If we apply this to data analytics it becomes the process of developing new and unknown questions with associated metrics of success, testing the answers to the question which requires either known data or new / unknown data or a combination, and then analyzing the results, and if the results prove that the hypothesis has value then the outcome could perhaps become a data product.
For data teams to achieve this process including discovering new data and innovating on new business value obtained from that data, the data architecture needs to be flexible enough to handle both known and unknown data and analytics.The following case study illustrates this:
What are data-driven innovation examples? | Example case study
Let’s consider a marketing analyst who has an innovative idea for predicting customer churn. She has a new question that is going to require known and unknown data. The analyst does not know what data is available or where the new data might reside.

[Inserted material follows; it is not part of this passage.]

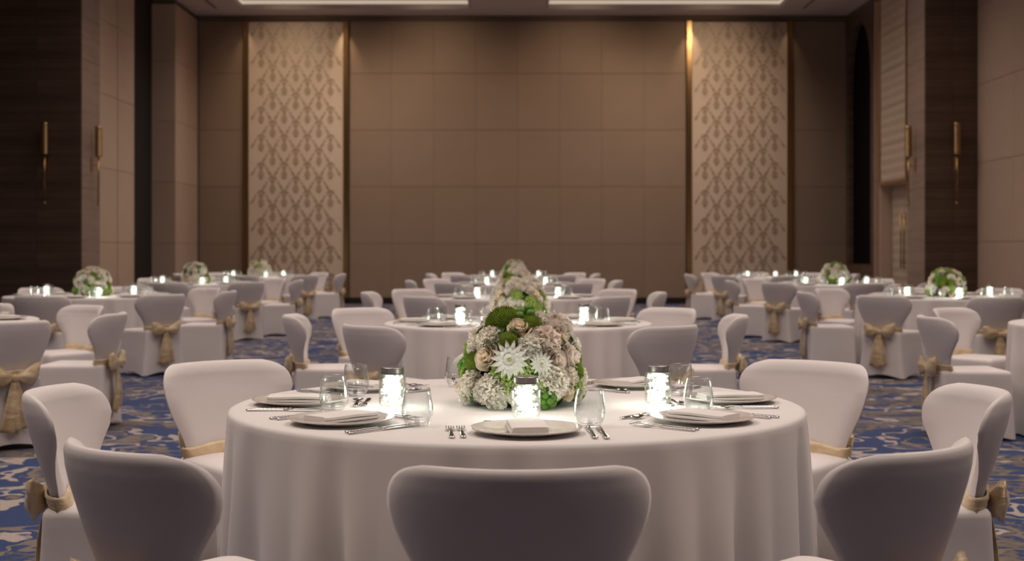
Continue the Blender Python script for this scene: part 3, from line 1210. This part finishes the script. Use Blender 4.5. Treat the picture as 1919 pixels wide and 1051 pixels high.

The analyst has an opportunity to impact his business with her innovative idea.
There are two scenarios:
The first scenario with a centralized approach leads the analyst into the cycle of doom, which you can read more about it, here.
We’ll focus on the second scenario where she can be independent and autonomous, failing fast, and iterate through unknown data and unknown questions in quadrant 4.
The analyst needs to discover and test new data quickly and securely:
- She doesn’t have time to wait for a migration or wait for a new traditional data pipeline
- She isn’t in a position to point to which data sets she needs
- She is in a true experimentation mode
This is where Starburst provides tremendous value creation allowing the analyst to experiment and innovate with speed, to create a competitive market advantage.
After a degree of experimentation, the analyst will generate known data that supports a known question. She will use this insight to improve customer churn analytics and others will be able to use this known data to answer their own known or unknown questions.
Enter the data product
To promote reuse, consistency and accountability for known data, organizations should move from quadrant 4 to quadrant 1 by creating a data product to make this data available to the rest of the organization.
From the example above, we see two obvious implementation approaches:
- Continue to use the dataset definition that the analyst has created and refresh that data in Starburst perhaps using a materialized view.
- Using the SQL dataset definition, invest in building and maintaining a pipeline to create this dataset into a cloud data warehouse — the legacy data stack.
This choice will be based on not only the value likely to be accrued from answering this question, but also the cost of the related operationalization effort. If the value accrued from this new insight is not considerably more than the cost of building and maintaining the dataset in an expensive cloud data warehouse, then the organization should use Starburst, otherwise we might consider the cloud data warehouse approach.
Innovation management: Explore more freely with Starburst
Data-based organizations need technologies and a methodology that enable business analysts to drive innovation to make value-based, near real-time decisions on how we operationalize new insights to build new products and services. These are the processes and capabilities that Starburst provides, which are incredibly powerful to support the well-being of organizations in our digital economy and perhaps nurture a new generation of entrepreneurship.